Kristoff makes history as first Norwegian winner of Flanders

Alexander Kristoff became the first ever Norwegian to win the prestigious Tour of Flanders on Sunday as he beat Dutchman Niki Terpstra in a sprint finish.

Belgian Greg Van Avermaet took third ahead of Peter Sagan of Slovakia in fourth.

But it was a breakaway led by last year’s Paris-Roubaix winner Terpstra 30km from home that made the difference with only 2014 Milan-San Remo winner Kristoff able to follow, winning his second ‘Monument’ race.

“I raced here a lot as a young rider, I watched this race a long time before I got the chance to participate,” said Kristoff, 27.

“The dream was just to participate, not to win it. Now I have also won it’s a great feeling. I can’t describe it.

“It was my main goal for this part of the season and to achieve it is a great feeling.”

It was that break on the Kruisberg climb, the third last of 19 on a brutal day that covered 264km, that made the decisive split.

Terpstra knew that Kristoff was the better sprinter by far, although both had shown great form in the last month with the Norwegian finishing second to John Degenkolb in the defence of his Milan-San Remo title before winning Three Days of De Panne last week, having triumphed in three of the four stages.

Terpstra had also been in good form having finished second at Gent-Wevelgem a week ago but although he forced Kristoff into leading for much of the last 10km and leading out the sprint, when he finally made his attack, there was no contest.

Pre-race favourite Geraint Thomas was unable to shine, hamstrung by close marking and rolled over the line outside the top 10.

If the first 220km were tepid, bordering on dull, from a racing point of view, it was still pretty hot on the road for certain riders.

New Zealand’s Jesse Sergent was knocked down by a Shimano service car while yet another vehicle from the same company caused a car crash that resulted in Frenchman Sylvain Chavanel, twice previously second in the this race, knocked off his bike.

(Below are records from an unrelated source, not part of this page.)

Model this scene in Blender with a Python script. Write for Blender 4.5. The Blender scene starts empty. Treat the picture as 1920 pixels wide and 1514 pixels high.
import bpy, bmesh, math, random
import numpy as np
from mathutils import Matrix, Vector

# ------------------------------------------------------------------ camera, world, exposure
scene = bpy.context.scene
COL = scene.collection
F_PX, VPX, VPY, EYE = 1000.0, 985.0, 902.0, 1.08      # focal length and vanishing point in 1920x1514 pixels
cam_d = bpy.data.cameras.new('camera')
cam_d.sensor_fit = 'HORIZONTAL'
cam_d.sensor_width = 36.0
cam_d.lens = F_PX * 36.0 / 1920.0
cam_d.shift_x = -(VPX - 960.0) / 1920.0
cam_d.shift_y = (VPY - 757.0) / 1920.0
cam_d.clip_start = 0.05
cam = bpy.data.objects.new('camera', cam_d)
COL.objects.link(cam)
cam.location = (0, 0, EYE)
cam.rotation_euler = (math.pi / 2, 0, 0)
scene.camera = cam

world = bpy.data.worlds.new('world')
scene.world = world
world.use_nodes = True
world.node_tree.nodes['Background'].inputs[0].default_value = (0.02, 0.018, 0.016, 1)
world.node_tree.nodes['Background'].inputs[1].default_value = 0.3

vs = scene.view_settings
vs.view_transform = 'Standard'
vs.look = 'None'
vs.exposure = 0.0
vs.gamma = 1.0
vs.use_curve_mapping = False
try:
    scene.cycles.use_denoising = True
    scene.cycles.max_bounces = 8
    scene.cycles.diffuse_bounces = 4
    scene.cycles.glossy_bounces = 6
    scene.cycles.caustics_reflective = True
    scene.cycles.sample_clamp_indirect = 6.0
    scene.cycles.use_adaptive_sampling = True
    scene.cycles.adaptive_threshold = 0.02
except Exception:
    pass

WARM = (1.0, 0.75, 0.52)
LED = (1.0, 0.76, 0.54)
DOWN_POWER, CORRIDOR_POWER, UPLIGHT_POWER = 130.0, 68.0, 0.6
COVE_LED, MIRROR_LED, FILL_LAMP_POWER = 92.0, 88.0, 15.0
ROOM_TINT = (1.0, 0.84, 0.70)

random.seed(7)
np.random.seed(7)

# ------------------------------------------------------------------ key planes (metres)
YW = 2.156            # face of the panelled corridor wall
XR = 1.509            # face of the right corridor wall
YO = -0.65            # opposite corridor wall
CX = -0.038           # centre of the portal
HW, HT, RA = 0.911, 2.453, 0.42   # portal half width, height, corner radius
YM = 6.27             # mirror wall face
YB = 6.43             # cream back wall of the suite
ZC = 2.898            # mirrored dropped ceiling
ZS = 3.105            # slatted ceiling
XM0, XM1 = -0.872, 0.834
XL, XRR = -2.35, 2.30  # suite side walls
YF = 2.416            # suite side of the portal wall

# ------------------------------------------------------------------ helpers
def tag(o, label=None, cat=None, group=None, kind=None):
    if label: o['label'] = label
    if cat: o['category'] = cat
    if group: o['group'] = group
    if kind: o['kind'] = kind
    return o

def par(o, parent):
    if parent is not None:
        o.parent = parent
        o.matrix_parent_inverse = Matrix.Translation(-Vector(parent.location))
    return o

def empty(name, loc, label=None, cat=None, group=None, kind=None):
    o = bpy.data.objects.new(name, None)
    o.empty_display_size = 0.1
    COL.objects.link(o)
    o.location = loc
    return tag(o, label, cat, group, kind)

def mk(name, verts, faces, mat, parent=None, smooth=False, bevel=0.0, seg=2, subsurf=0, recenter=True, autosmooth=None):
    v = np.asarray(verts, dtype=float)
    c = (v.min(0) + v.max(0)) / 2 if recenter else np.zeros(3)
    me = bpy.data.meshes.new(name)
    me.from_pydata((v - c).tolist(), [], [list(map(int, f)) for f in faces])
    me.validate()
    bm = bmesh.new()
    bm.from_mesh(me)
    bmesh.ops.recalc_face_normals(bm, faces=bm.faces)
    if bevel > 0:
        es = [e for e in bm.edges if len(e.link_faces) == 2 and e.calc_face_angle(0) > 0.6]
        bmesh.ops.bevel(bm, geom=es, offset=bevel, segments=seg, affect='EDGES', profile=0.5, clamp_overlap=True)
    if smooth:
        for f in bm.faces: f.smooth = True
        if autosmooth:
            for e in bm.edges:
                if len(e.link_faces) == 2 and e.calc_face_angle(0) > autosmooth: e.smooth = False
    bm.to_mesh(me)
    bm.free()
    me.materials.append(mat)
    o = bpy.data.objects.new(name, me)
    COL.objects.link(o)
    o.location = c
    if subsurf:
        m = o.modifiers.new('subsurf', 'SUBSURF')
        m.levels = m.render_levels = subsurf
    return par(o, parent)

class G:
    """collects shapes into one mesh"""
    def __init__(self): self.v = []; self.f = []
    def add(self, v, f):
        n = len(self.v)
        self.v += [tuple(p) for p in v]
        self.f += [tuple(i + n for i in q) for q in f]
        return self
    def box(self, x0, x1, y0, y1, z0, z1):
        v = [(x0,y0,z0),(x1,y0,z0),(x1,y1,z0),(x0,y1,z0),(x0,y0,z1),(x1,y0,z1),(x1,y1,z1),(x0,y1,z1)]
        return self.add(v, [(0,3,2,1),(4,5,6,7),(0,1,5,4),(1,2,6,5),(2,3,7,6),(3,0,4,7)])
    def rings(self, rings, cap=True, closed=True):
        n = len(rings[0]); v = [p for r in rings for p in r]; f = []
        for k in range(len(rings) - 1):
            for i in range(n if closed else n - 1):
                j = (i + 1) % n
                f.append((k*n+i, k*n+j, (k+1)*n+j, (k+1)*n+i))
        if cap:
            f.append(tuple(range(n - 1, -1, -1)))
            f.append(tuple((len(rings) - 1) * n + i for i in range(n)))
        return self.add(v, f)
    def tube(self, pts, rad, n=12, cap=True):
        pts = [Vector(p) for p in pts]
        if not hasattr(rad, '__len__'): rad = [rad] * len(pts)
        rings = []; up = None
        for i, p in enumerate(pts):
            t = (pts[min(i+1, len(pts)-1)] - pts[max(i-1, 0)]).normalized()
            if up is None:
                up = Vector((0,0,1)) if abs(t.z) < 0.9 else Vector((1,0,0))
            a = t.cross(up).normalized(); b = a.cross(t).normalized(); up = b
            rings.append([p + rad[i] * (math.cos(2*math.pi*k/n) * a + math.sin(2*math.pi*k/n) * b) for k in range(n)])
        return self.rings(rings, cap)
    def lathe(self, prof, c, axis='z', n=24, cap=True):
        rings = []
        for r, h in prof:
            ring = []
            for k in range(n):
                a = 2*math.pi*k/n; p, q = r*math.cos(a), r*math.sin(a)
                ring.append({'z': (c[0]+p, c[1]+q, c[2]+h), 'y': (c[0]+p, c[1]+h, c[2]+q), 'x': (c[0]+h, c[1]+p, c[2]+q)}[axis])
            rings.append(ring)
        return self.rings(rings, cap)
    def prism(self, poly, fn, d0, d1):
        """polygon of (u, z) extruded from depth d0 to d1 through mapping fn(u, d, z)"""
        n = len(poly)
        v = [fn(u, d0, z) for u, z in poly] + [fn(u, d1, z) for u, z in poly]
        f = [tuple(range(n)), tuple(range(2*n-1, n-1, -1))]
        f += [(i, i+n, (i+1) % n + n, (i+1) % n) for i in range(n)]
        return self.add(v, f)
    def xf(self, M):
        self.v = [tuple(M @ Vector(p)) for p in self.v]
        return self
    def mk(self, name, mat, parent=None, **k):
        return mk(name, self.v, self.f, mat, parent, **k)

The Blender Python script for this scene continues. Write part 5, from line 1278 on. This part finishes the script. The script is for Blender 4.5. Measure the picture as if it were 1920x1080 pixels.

The next obstacle around 60km from home was an inflatable arch over the road that had started to deflate and collapse — a loan spectator seemed to be helping hold it up as the riders passed underneath with barley an inch of clear air to spare.

The fight really started to kick into gear with the passage of the tough Koppenberg climb — with one section boasting a 22 percent gradient — 45km from the finish, with Thomas showing his strength at that moment as he briefly opened a gap on some of his main rivals.

Van Avermaet was next to have a dig on the following climb before Jurgen Relandts accelerated on a flat section as splits formed amongst the leaders, gradually reducing the group of possible winners.

One of the big losers was Sep Vanmarcke who faced a forlorn chase to regain contact on the Kruisberg climb while Olympic time-trial champion Bradley Wiggins had long been in difficulty and languishing near the back.

The Kruisberg was where Terpstra attacked and took Kristoff with him, quickly opening up a gap of 30sec with 20km left.

Thomas attacked on the final of three ascensions of the Kwaremont — the penultimate climb — and only Zdenek Stybar initially could hold his wheel.

They couldn’t make it stick, though, and it was Van Avermaet followed by Sagan who got a gap on the chasers on the final climb, the Paterberg.

But although they never gave up their chase, the front two had the strength to prevent them from bridging, leaving Kristoff to demonstrate his power in the sprint finish.